Huddleston, now an ordained minister, sees a trend in prison ministries toward caring for offenders as whole persons, not only when they are behind bars, but also when they leave prison.
“We’re starting to really get down to the nitty gritty to what ministry—period—is all about. It is not just trying to help a man get his soul saved to prepare him for heaven. Jesus wants him prepared for this earth, however long he is going to be here. The Bible says, ‘Occupy till I come,’ ” Huddleston says.
Ironically, Match-Two does not have a formal re-entry program. What happens, Huddleston says, is simply this: “When a man or woman gets involved in the life of another man or woman who is incarcerated, and they become friends—genuine friends—then they care. And when that person on the inside gets ready to come out, there’s someone on the outside who wants to help him be a success, because they’re friends.”
Wanted: Black Leadership
The January report by The Sentencing Project notes that of the more than 1 million Americans now in prison, an estimated 454,700 are black males. “If we continue to pursue the policies of the 1980s in the 1990s, we can expect that black males may truly become the ‘endangered species’ that many have predicted,” the report states. John Perkins, founder of Voice of Calvary Ministries in Jackson, Mississippi, and of Harambee Christian Family Center in Pasadena, California, says reviving the community is the way to lower the black-male prison population.
You have said we know the communities where crime will occur tonight.
Not only do we know where the crime is going to happen, we know the family and the household it’s going to happen in. We know all these facts and we could fix it, but still we are looking to the government.
The alternative is the church. What happened in the sixties and seventies and eighties with integration and open opportunity is that blacks with education and resources moved away from the ghetto areas and left people there without the skills to produce leadership. Now we assume that money and agents can do what people and character need to do.
What forces have led to such a large black-male prison population?
There is a shortage of indigenous black leadership. The welfare system now substitutes for the family. So no longer is a family [held] responsible for its children, the government is. And the government makes the assumption that there is no man there. We have a generation of young men who have grown up without their fathers and without the influence of other men in the community to stabilize the families.

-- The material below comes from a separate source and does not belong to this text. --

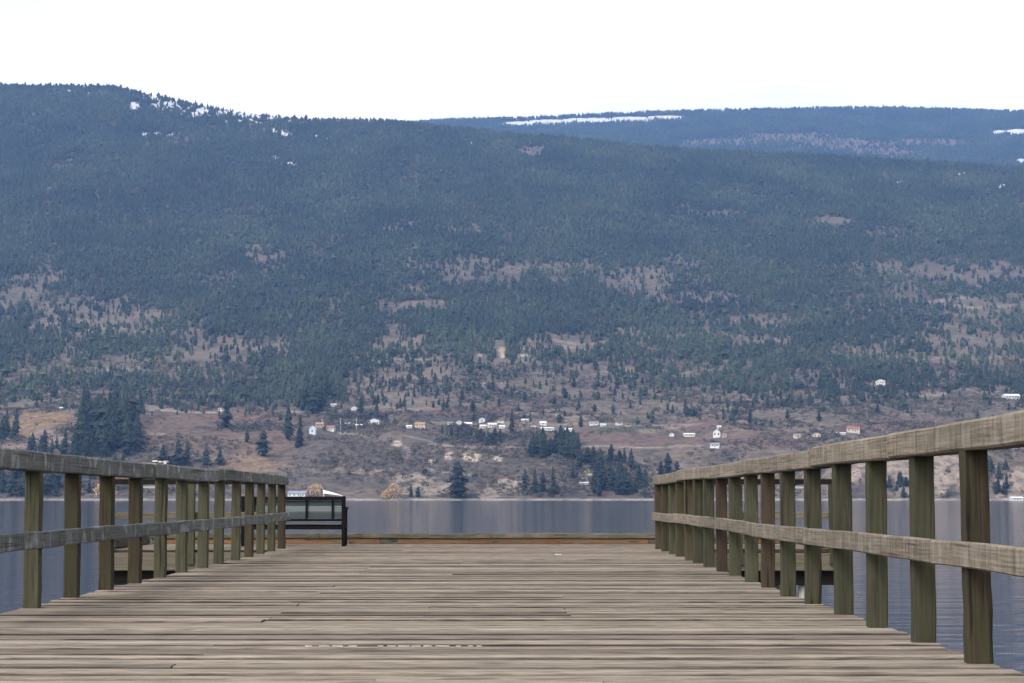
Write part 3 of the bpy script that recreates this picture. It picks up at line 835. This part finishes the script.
def house(px, py, wpx, hpx, wall, roof, label, cat='house', name='house', gable='side', depth=.8, group=None, rz=None):
    """walls, pitched roof, windows and door; sits on the slope"""
    p = ground_at(px, py); s = p.y / F
    w, h = wpx * s * .9, hpx * s * .88
    dp = max(4.0, w * depth) if gable == 'side' else max(6.0, w * 1.1)
    dp = min(dp, 11)
    wh = h * .62; rh = h - wh
    t = empty(name, (p.x, p.y, p.z), rz if rz is not None else rnd.uniform(-.25, .25)); tag(t, label, cat, group)
    bm = bmesh.new()
    if gable == 'side':
        prof = [(-dp / 2, -2.5), (dp / 2, -2.5), (dp / 2, wh), (0, wh + rh), (-dp / 2, wh)]
        f = lambda q, a: (a * w / 2, q[0], q[1])
    else:
        prof = [(-w / 2, -2.5), (w / 2, -2.5), (w / 2, wh), (0, wh + rh), (-w / 2, wh)]
        f = lambda q, a: (q[0], -a * dp / 2, q[1])
    A = [bm.verts.new(f(q, -1)) for q in prof]; B = [bm.verts.new(f(q, 1)) for q in prof]
    bm.faces.new(A); bm.faces.new(B)
    for i in range(5): bm.faces.new((A[i], A[(i + 1) % 5], B[(i + 1) % 5], B[i]))
    bmesh.ops.recalc_face_normals(bm, faces=bm.faces)
    bm_obj('wall', bm, HW[wall], t)
    bm = bmesh.new()
    half = dp / 2 if gable == 'side' else w / 2
    sl_ = math.hypot(half, rh); an = math.atan2(rh, half)
    ln = (w if gable == 'side' else dp) + .9
    for sg in (-1, 1):
        L_ = sl_ + .6
        if gable == 'side':
            c = Vector((0, sg * (half + .5) / 2, wh + rh / 2 - .5 * math.tan(an) / 2 + .16))
            box(bm, c, (ln, L_, .22), Matrix.Rotation(-sg * an, 3, 'X'))
        else:
            c = Vector((sg * (half + .5) / 2, 0, wh + rh / 2 - .5 * math.tan(an) / 2 + .16))
            box(bm, c, (L_, ln, .22), Matrix.Rotation(sg * an, 3, 'Y'))
    bm_obj('roof', bm, HR[roof], t)
    nwin = max(1, int(w / 3.6))
    for i in range(nwin):
        x = (i + .5) / nwin * w - w / 2
        fy = -dp / 2 - .04
        bm = bmesh.new(); box(bm, (x, fy, wh * .56), (min(1.5, w / nwin * .5), .12, wh * .34)); bm_obj('window', bm, M_GLASS, t)
    if w > 8:
        bm = bmesh.new(); box(bm, (w * .5 - w / nwin + .1, -dp / 2 - .05, wh * .36), (1.0, .1, wh * .72)); bm_obj('door', bm, M_DOOR, t)
    return t

HS = [
 (313, 434, 7, 9, 'blue', 'white', 'pale blue two storey house beside the tall dark conifers', 'end'),
 (320, 427, 9, 5, 'tan', 'orange', 'tan house with orange roof behind the pale blue house', 'side'),
 (331, 431, 9, 6, 'white', 'red', 'white house with rust red roof right of the pale blue house', 'side'),
 (349, 425, 10, 2.6, 'white', 'white', 'long low white shed between the red roofed house and the gabled white house', 'side'),
 (359, 427, 7, 3, 'grey', 'white', 'small grey shed beside the long low white shed', 'side'),
 (374.5, 425, 12, 7, 'white', 'white', 'white house with a wide white gable standing alone on the terrace', 'end'),
 (409, 428, 6, 3, 'white', 'white', 'small white shed left of the cream house', 'side'),
 (420, 428, 11, 6.5, 'cream', 'orange', 'cream house with orange roof at the edge of the terrace', 'side'),
 (450, 425, 6, 3.5, 'cream', 'grey', 'small cream house, leftmost of the row above the low grove', 'side'),
 (459, 424, 6, 4, 'white', 'grey', 'white house with grey roof, second in the row above the low grove', 'end'),
 (468, 426, 8, 4, 'tan', 'white', 'tan house with pale roof in the row, left of the single dark conifer', 'side'),
 (482, 422, 7, 5, 'white', 'grey', 'highest white house of the row, right of the single dark conifer', 'end'),
 (483, 428, 7, 3.5, 'cream', 'white', 'low cream house in front of the highest white house', 'side'),
 (492, 427, 9, 4.5, 'grey', 'white', 'grey house with pale roof in the middle of the row', 'side'),
 (501, 423, 7, 4, 'white', 'brown', 'white house with brown roof near the right end of the row', 'side'),
 (502, 428, 6, 3, 'white', 'white', 'tiny white house at the right end of the row beside the tall conifer', 'side'),
 (525.5, 421, 9, 2.2, 'white', 'white', 'thin white roofed shed up the road right of the tall conifer', 'side'),
 (533, 428, 5, 2.2, 'white', 'white', 'tiny white shed left of the long white shed', 'side'),
 (543, 425, 7, 4, 'white', 'white', 'boxy white house behind the long white shed', 'side'),
 (547, 430, 14, 3, 'white', 'white', 'long white shed above the dense dark grove', 'side'),
 (569, 431, 8, 3, 'white', 'white', 'white shed half hidden behind the top of the dark grove', 'side'),
 (594, 425, 10, 3.8, 'white', 'grey', 'pale house right of the dark conifer on the road', 'side'),
 (603, 426, 6, 2.4, 'white', 'white', 'little white shed right of the pale house', 'side'),
 (619, 425, 7, 4, 'white', 'brown', 'white house with dark brown roof beside the green strip', 'side'),
 (628, 426, 7, 3, 'tan', 'brown', 'dark brown roofed barn beside the green strip', 'side'),
 (672, 436, 5, 3, 'white', 'white', 'small white cube house in the red orchard', 'end'),
 (689, 436, 12, 3, 'cream', 'white', 'long cream house in the red orchard', 'side'),
 (717, 437, 8, 9, 'grey', 'grey', 'grey house with a tall steep gable in the red orchard', 'end'),
 (724, 437, 5, 5, 'tan', 'brown', 'narrow tan house touching the steep gabled house', 'end'),
 (719, 428, 4, 2.5, 'white', 'white', 'tiny white hut above the steep gabled house', 'side'),
 (715, 447, 10, 4.5, 'white', 'grey', 'white house below the steep gabled house', 'side'),
 (797, 438, 7, 4.5, 'cream', 'grey', 'cream house just above the right railing', 'side'),
 (816, 437, 8, 5, 'cream', 'brown', 'cream house with brown roof just above the right railing', 'end'),
 (853, 432, 14, 6, 'pink', 'red', 'wide pinkish house with red roof above the right railing', 'side'),
 (841, 434, 10, 1.6, 'white', 'white', 'thin white shed beside the wide pinkish house', 'side'),
 (880, 384, 10, 5, 'white', 'white', 'bright white house alone among the trees on the right slope', 'end'),
 (1011, 399, 17, 5.5, 'white', 'white', 'wide white house at the right edge among the trees', 'side'),
 (333.5, 406, 6, 2.5, 'white', 'white', 'small white house in the trees above the pale blue house', 'side'),
 (354.5, 410, 6, 3.5, 'white', 'white', 'white house at the foot of the pointed conifer', 'end'),
 (222, 411, 7, 3.5, 'white', 'grey', 'white cottage at the top of the reddish orchard', 'side'),
 (480, 356, 6, 2.2, 'tan', 'grey', 'small dull tan house left of the tan rock face high on the slope', 'side'),
 (524, 356, 7, 2.2, 'grey', 'grey', 'small grey house right of the tan rock face high on the slope', 'side'),
 (298, 497, 20, 6.5, 'white', 'blue', 'white shore cottage with blue roof behind the bench', 'side'),
 (584, 484, 9, 2.0, 'white', 'white', 'thin white boat shed above the middle shore', 'side'),
 (605, 485, 6, 2.0, 'white', 'white', 'smaller white boat shed among the shore conifers', 'side'),
 (1016, 500, 13, 3.5, 'white', 'white', 'white boathouse on the water edge at the right edge', 'side'),
 (62, 409, 4, 2, 'white', 'white', 'tiny white hut above the orange grass field', 'side'),
]
for hsp in HS:
    x, y, w, h, wa, ro, lb, gb = hsp
    cat = 'shed' if 'shed' in lb or 'barn' in lb else ('boathouse' if 'boathouse' in lb else ('hut' if 'hut' in lb else 'house'))
    house(x, y, w, h, wa, ro, lb, cat, {'shed': 'shed', 'boathouse': 'boathouse', 'hut': 'hut'}.get(cat, 'house'), gb)

# white tent roof on the shore behind the bench
p = ground_at(333, 497.5); s = p.y / F
t = empty('tent', (p.x, p.y, p.z)); tag(t, 'white peaked tent roof on the shore just right of the rounded orange bush', 'tent')
bm = bmesh.new()
a, b_, hh = 9.5 * s, 3.5, 7.5 * s
v = [bm.verts.new(c) for c in ((-a, -b_, hh), (-a, b_, hh * .95), (a, -b_, hh * .25), (a, b_, hh * .25), (-a * .1, -b_ * 1.1, hh * .72), (-a * .1, b_ * 1.1, hh * .7), (-a, -b_, hh * .55), (-a, b_, hh * .55))]
bm.faces.new((v[0], v[4], v[5], v[1])); bm.faces.new((v[4], v[2], v[3], v[5])); bm.faces.new((v[0], v[6], v[4])); bm.faces.new((v[6], v[2], v[4]));
bm_obj('canopy', bm, M_WHITE, t)
for sx, sy, q in ((-.98, -.9, .9), (-.98, .9, .9), (.96, -.9, .25), (.96, .9, .25)):
    bm = bmesh.new(); box(bm, (sx * a, sy * b_, hh * q / 2 - .4), (.25, .25, hh * q + .6)); bm_obj('pole', bm, M_WHITE, t)

# power poles
for x, y, h, lb in [(340.5, 430, 12, 'pale power pole left of the long low white shed'), (356.5, 430, 12, 'pale power pole right of the long low white shed'), (322, 428, 9, 'short pale power pole above the tan house')]:
    p = ground_at(x, y); s = p.y / F
    t = empty('power_pole', tuple(p)); tag(t, lb, 'power pole', 'power poles among the houses')
    bm = bmesh.new(); bmesh.ops.create_cone(bm, cap_ends=True, segments=8, radius1=.28, radius2=.18, depth=h * s, matrix=Matrix.Translation((0, 0, h * s / 2)))
    bm_obj('mast', bm, HW['grey'], t)
    bm = bmesh.new(); box(bm, (0, 0, h * s - 1), (2.4, .2, .2)); bm_obj('crossarm', bm, HW['grey'], t)

# ------------------------------------------------------------------ the pier
L0, L1 = Vector((-3.243, 12.89, 0)), Vector((-3.339, 27.7, 0))
R0, R1 = Vector((2.095, 8.58, 0)), Vector((2.135, 27.7, 0))
def lx(y): return L0.x + (L1.x - L0.x) * (y - L0.y) / (L1.y - L0.y)
def rx_(y): return R0.x + (R1.x - R0.x) * (y - R0.y) / (R1.y - R0.y)
HEADX0, HEADX1, HEADY0, HEADY1 = -5.96, 4.72, 27.78, 31.0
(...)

America’s prison population is almost 50 percent black males, but only 15 or so of the 120 delegates to the National Jail and Prison Ministries Conference were black. What does that say?
The lack [of black involvement in prison ministry] is probably even more serious than that. Of the 15 or 20 blacks that are here, most of them work for organizations that are 100 percent supported by white organizations. So there are no blacks that really represent black, church-supported organizations. It shows the lack of direction of the leadership. And the black leaders who are not living in the community don’t really understand the problem. Our politicians have made this out to be somebody else’s problem. We think we can still pressure society to fix what we need to fix.

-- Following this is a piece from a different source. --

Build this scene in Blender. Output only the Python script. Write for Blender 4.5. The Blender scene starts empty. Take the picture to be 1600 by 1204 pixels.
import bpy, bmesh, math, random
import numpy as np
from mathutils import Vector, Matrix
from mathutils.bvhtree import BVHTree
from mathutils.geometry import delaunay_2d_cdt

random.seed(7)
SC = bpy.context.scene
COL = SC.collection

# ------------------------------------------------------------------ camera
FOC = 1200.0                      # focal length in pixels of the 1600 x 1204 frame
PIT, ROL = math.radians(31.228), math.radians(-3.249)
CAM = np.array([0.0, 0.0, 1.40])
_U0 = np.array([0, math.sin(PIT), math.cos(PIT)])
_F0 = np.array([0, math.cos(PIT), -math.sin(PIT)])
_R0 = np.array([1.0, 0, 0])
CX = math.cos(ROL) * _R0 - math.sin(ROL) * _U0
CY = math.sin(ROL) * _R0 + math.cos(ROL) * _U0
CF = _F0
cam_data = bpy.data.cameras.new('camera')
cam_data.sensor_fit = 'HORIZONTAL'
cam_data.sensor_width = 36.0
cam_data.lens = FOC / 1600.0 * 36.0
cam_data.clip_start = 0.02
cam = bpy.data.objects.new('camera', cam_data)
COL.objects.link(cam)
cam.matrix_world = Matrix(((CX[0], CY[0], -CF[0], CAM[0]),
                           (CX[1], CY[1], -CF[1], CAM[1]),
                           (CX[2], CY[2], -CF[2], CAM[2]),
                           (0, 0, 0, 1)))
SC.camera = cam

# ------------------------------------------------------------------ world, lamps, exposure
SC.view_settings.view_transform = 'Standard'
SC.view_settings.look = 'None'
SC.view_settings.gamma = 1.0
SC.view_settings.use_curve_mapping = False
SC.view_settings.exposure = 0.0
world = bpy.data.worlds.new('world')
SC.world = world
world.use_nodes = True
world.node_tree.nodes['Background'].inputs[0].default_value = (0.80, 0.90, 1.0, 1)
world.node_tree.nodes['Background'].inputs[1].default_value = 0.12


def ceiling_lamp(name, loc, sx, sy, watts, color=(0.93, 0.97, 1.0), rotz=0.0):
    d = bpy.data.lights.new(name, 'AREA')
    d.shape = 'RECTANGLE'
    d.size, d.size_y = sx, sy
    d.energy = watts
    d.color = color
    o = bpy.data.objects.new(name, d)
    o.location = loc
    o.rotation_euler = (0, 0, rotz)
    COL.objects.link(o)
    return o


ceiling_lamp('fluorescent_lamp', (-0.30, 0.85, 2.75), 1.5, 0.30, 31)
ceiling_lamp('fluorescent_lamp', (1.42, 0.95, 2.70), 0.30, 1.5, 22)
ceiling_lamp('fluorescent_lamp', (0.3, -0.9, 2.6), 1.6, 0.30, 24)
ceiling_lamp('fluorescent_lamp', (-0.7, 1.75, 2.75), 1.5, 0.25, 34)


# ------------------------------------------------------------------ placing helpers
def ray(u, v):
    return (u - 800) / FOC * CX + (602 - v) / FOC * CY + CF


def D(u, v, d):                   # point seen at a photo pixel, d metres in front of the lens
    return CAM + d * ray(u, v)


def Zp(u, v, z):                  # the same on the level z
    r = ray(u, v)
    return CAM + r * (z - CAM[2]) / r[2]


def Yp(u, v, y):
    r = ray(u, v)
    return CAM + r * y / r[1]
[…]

When you talk about prison reform, you don’t necessarily start with chaplains or prison evangelists. You keep coming back to the community.

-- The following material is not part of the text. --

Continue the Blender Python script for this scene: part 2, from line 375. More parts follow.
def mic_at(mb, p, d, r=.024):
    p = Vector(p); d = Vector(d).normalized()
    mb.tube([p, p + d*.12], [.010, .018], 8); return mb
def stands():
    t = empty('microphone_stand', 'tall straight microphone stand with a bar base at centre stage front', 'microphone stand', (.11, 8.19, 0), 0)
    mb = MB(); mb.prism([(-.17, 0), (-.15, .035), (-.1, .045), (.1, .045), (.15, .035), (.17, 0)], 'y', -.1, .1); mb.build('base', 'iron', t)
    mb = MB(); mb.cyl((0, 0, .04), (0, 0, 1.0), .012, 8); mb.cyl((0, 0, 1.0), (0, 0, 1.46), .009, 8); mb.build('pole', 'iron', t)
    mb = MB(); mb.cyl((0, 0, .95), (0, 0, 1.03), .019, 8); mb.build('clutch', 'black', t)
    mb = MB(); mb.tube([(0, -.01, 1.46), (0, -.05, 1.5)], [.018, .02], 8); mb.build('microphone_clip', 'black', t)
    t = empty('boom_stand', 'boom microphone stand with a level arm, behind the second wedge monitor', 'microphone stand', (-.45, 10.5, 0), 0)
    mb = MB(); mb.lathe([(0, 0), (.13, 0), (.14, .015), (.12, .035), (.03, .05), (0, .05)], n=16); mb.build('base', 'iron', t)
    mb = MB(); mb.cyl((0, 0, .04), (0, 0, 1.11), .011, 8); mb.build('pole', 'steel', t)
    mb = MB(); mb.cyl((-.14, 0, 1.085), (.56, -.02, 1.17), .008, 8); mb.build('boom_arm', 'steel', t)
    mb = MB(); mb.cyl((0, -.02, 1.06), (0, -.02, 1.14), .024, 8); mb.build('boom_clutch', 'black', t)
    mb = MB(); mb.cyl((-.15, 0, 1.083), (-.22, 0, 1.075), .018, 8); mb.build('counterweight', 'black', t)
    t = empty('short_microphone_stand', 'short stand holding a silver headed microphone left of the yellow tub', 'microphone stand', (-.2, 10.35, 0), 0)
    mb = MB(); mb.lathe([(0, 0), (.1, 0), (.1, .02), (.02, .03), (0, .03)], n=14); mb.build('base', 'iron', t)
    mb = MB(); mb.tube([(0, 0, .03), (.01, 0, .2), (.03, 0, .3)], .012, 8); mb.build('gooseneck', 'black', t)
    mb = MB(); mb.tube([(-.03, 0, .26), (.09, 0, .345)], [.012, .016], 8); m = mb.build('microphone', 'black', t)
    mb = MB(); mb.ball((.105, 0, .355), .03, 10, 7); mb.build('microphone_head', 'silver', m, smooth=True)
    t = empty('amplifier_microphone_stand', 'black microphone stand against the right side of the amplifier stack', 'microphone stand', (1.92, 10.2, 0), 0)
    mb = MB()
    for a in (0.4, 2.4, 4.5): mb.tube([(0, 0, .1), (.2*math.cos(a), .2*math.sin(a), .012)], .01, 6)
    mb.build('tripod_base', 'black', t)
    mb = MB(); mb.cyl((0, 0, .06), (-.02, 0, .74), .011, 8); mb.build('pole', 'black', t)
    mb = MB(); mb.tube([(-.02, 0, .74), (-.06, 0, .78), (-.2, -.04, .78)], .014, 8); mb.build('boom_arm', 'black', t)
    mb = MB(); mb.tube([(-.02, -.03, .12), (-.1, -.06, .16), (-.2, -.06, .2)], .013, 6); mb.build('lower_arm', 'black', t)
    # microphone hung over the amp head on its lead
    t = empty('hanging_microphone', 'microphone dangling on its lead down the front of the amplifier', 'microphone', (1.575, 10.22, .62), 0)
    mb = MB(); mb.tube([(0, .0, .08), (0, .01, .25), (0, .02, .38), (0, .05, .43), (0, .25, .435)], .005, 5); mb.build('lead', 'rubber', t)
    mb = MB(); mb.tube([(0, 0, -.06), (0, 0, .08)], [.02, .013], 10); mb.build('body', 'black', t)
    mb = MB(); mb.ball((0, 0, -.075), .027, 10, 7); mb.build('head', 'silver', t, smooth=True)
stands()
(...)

That’s where [the prisoners] started from and that’s where they are coming back to. I see the prisons now as almost an opportunity, like the military is an opportunity. Those boys who make it in the military get the internal discipline that is necessary to make it in life, discipline that they can’t normally get in the community. Those men that come back from prison have learned some of the same discipline. They have what it takes to be a leader. If we can get to them in prison, and help them back, we actually can build leadership for the community from them.